Les Spac, c’est la dernière mode en matière d’investissement. En 2020, il s’en est créé outre-Atlantique 44 pour 78 milliards de dollars levés. Sur les deux premiers mois de 2021, le Wall Street Journal en a recensé 188 nouvelles, qui ont collecté 50 milliards de dollars. Et cette déferlante commence à arriver en Europe, et même au Luxembourg, où la première Spac, Lakestar Spac 1 SE, a été agréée en février dernier et a réussi son introduction en Bourse de Francfort ce 16 mars.
L’objectif de ces structures? Réaliser une ou plusieurs acquisitions, pour ensuite introduire les entreprises ciblées en bourse par un processus de «fusion» avec la société. Ce qui offre l’avantage pour la société cible d’être cotée sans passer par les longues et coûteuses procédures administratives prévues pour toute IPO (Initial Public Offering).
Un objectif abstrait
L’actuel effet de mode ne doit pas faire oublier, pour Jacques Graas et Paul Péporté – associés au sein de la firme juridique Allen & Overy –, que la Spac n’est pas une nouveauté. «La Spac est une société dont l’objectif est de rassembler les fonds d’investisseurs privés. Mais à la différence d’un fonds d’investissement traditionnel, l’objectif d’investissement n’est pas déterminé. Il reste abstrait.»
Ce qui fait actuellement son succès, c’est son placement entre fonds d’investissement classique et private equity – une passerelle en quelque sorte – et le fait qu’il y ait énormément de capitaux sur les marchés qui ne trouvent pas où s’investir. «Un des problèmes actuels est l’excès de liquidité dans les marchés face à un nombre restreint d’opportunités d’investissement. Le fait de pouvoir déployer de l’argent dans ce type de structure offre une alternative d’investissement intéressant pour un nombre grandissant d’acteurs, et du coup les promoteurs potentiels se divertissent aussi.»
Compagnies «chèque en blanc»
Son mode de fonctionnement – être à l’affût de l’opportunité – est «synonyme d’aventure, de prise de risque». C’est pourquoi certaines limites existent. Dont le fait que les Spac n’existent que pour une durée limitée. De 18 à 24 mois en général. «Ce type d’investissement n’est pas sans risque et s’adresse à des gens assez sophistiqués et aussi preneurs de risque.» Si ces produits s’adressent actuellement à un public assez restreint, des fonds d’investissement et des banques réfléchissent à développer une activité de ce type.
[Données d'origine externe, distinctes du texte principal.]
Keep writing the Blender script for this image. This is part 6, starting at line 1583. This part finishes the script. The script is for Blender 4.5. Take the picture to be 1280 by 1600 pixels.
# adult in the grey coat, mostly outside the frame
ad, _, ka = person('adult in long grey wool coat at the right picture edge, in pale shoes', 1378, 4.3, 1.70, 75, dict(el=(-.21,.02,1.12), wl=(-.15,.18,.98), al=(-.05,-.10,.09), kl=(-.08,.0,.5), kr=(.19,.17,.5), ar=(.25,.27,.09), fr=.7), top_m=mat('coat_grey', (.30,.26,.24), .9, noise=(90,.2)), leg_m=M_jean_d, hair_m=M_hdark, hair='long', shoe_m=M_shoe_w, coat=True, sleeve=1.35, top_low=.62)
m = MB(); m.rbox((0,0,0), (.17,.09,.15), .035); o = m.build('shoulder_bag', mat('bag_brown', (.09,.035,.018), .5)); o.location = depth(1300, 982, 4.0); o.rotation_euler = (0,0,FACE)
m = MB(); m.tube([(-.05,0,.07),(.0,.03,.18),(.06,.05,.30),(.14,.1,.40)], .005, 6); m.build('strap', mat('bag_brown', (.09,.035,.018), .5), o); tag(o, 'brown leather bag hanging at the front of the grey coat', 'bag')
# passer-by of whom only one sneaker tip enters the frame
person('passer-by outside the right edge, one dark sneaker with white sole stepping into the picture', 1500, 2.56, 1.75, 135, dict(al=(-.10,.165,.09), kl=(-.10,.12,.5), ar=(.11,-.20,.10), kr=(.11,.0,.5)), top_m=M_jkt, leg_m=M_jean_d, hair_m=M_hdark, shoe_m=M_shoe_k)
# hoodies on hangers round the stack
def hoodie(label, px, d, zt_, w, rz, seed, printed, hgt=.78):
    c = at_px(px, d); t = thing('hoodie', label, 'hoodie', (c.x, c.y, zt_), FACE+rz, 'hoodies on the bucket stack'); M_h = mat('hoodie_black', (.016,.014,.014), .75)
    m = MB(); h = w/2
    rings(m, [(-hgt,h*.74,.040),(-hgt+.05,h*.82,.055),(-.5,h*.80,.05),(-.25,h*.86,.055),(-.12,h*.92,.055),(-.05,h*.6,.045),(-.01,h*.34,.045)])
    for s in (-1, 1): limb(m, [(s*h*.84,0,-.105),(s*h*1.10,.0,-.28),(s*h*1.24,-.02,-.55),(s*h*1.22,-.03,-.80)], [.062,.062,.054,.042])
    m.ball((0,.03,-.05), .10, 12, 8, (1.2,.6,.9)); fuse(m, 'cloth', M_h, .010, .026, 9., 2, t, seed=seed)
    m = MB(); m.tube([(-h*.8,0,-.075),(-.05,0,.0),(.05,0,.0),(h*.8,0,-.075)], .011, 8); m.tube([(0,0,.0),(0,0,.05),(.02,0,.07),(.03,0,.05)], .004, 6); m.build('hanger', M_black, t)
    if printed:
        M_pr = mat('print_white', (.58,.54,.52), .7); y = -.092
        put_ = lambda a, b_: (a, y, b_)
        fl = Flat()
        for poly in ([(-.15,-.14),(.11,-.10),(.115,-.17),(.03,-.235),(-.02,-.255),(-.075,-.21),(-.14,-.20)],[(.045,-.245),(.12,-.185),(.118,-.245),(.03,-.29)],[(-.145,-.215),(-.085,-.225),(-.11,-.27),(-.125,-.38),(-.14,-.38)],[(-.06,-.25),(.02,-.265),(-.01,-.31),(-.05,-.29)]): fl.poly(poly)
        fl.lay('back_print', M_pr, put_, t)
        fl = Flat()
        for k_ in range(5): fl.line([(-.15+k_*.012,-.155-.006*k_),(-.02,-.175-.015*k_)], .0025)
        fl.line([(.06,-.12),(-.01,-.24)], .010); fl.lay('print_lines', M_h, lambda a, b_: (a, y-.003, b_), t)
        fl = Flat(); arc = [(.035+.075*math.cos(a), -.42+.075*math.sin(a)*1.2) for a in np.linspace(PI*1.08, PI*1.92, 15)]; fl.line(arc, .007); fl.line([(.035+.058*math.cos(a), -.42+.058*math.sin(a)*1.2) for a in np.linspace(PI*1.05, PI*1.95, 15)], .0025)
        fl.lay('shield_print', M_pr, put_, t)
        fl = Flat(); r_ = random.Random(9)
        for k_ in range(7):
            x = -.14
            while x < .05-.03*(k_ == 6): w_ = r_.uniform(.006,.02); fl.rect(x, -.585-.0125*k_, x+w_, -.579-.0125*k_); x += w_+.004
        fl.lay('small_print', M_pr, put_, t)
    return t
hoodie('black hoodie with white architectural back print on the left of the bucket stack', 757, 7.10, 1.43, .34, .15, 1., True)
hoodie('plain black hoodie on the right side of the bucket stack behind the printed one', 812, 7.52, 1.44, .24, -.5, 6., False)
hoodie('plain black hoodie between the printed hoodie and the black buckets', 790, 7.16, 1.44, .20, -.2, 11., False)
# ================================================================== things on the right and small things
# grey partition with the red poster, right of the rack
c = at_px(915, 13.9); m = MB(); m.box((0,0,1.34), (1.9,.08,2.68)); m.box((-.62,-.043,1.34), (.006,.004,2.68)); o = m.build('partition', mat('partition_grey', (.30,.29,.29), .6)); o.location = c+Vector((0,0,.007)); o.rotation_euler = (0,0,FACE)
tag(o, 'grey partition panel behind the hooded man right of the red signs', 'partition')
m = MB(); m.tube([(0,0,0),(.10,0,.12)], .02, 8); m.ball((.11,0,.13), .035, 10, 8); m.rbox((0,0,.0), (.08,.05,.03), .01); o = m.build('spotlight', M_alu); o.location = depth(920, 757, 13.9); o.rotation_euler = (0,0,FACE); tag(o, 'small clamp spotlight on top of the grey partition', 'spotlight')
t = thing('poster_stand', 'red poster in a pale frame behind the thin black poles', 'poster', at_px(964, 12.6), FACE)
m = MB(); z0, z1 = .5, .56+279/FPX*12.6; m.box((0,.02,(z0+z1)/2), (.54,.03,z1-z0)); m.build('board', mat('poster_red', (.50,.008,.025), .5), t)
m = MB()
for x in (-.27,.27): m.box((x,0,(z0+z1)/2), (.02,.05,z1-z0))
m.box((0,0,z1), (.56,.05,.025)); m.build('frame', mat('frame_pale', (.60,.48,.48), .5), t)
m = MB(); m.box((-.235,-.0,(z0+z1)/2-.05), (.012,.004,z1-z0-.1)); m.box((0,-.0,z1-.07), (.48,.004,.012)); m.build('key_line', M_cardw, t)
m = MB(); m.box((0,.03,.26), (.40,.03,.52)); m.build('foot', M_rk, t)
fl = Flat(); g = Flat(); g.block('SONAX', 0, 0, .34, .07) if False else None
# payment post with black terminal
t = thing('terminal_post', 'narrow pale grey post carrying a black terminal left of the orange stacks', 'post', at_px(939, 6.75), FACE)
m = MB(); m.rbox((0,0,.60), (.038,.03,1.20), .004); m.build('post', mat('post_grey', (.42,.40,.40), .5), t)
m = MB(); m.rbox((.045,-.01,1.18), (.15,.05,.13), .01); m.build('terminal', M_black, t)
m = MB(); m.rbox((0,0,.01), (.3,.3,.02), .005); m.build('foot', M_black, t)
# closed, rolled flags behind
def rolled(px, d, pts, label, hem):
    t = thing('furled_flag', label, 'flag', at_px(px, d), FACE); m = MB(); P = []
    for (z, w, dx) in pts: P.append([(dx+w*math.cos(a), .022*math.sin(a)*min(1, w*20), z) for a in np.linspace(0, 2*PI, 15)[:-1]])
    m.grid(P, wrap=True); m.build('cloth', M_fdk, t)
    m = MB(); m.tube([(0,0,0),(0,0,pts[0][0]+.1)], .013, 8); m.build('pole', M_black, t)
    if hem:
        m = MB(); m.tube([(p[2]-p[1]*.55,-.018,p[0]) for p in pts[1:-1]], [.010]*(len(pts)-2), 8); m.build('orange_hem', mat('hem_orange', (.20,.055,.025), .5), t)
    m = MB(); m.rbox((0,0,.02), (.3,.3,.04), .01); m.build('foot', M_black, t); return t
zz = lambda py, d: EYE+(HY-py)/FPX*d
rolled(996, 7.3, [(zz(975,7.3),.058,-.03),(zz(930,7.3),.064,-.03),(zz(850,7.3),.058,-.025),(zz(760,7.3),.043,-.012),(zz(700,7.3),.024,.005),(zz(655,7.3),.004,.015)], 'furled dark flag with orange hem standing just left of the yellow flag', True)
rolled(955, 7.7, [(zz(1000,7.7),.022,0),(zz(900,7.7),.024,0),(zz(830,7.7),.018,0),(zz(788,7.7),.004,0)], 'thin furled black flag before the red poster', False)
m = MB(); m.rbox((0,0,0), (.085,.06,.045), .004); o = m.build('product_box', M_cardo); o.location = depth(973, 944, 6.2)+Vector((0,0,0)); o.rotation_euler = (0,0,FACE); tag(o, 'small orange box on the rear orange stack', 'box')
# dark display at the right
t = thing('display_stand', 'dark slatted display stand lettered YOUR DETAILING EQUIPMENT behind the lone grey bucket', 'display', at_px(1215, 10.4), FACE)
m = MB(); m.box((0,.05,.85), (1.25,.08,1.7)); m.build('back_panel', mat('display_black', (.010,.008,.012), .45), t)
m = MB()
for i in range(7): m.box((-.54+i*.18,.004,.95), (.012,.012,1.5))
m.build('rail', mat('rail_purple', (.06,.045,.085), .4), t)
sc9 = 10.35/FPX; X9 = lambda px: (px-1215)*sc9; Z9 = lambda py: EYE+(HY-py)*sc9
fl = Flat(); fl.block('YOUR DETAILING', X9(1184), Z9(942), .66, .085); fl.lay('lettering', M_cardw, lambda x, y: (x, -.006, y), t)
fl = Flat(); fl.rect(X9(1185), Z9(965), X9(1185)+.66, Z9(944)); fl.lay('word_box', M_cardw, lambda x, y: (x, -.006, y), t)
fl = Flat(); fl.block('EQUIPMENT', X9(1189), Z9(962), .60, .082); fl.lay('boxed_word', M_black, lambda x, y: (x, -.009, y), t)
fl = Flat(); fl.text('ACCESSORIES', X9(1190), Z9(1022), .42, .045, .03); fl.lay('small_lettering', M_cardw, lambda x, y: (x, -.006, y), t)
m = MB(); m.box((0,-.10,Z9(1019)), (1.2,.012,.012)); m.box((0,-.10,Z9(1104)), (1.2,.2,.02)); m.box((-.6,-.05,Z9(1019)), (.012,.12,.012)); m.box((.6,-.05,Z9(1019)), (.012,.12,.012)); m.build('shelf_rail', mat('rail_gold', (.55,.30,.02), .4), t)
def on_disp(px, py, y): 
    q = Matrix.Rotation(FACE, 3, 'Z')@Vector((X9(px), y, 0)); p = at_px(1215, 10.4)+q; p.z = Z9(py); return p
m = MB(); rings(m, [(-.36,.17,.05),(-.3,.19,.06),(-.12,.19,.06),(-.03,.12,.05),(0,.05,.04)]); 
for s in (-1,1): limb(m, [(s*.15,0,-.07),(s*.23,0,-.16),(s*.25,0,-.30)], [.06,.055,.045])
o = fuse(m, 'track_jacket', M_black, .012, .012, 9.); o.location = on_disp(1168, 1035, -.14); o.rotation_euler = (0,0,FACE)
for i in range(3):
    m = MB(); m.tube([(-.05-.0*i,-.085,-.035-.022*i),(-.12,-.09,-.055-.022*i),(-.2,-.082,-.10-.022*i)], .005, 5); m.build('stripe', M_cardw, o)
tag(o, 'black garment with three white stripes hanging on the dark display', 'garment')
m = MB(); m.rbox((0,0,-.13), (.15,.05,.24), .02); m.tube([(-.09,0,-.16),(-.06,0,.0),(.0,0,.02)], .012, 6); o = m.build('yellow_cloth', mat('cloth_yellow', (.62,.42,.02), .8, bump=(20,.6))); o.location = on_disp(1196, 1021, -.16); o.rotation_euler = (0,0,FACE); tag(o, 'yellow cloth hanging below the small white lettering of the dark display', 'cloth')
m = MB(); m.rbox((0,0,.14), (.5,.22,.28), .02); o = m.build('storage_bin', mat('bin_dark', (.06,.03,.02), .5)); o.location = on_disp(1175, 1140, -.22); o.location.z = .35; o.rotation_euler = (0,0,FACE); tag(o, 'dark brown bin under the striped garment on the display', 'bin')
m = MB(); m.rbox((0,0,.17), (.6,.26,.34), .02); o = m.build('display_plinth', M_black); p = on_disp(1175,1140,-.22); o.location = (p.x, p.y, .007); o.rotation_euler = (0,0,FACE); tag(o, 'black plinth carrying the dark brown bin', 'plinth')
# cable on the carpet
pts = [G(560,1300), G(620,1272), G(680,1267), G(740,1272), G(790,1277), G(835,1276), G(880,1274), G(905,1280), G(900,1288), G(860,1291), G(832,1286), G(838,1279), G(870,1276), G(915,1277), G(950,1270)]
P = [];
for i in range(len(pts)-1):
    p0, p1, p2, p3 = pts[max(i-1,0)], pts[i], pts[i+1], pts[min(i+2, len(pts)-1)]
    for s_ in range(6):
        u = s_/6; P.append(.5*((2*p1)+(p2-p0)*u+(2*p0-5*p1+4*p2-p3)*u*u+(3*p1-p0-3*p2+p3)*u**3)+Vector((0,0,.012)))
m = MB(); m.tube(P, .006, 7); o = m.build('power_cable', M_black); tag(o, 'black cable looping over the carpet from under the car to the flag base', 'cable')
Il faudra attendre encore quelques mois pour voir si on a affaire à un simple effet de mode ou à une véritable alternative aux IPO.
Beaucoup d’économistes parlent des Spac comme d’un risque de bulle prête à éclater. Face aux montants élevés de liquidités, ils soulignent les dérives d’évaluations «extravagantes» et de paris hasardeux. Étant donné que la Spac dispose d’un délai maximum pour réaliser sa fusion en bourse, les fondateurs sont souvent tentés de racheter un peu n’importe quoi avec l’argent tombé du ciel. Ce qui leur a valu le surnom peu flatteur de «compagnie chèque en blanc».
Une opportunité pour la Bourse
Controverse ou non, que peut en espérer la place financière?
Pour Jacques Graas et Paul Péporté, le Luxembourg est, avec les Pays-Bas, la juridiction européenne la mieux placée et la plus considérée pour la constitution de Spac. Ils mettent en avant l’expérience acquise en matière de fonds d’investissement régulés et alternatifs et la boîte à outils suffisamment développée pour s’adapter aux besoins de ces véhicules. De fait, beaucoup de Spac se structurent comme des fonds de private equity. «Notre droit des sociétés est suffisamment souple pour faciliter les fusions transfrontalières et la réglementation européenne en matière de marchés des capitaux permet des cotations sur toutes les Places européennes. C’est l’avantage du passeport européen.» Un avantage dont s’est servie la Spac Lakestar Spac 1 SE en choisissant la Bourse de Francfort pour y coter ses actions sur le marché réglementé et ses warrants sur le marché libre.
Le deuxième avantage, ils le voient donc du côté de la bourse. La Bourse de Luxembourg n’est pas réputée pour son marché actions. Mais rien n’interdit que les Spac puissent coter tout ou une partie de leurs actions ici. Pour Jacques Graas et Paul Péporté, ce serait l’occasion de promouvoir la Bourse de Luxembourg sur les marchés actions.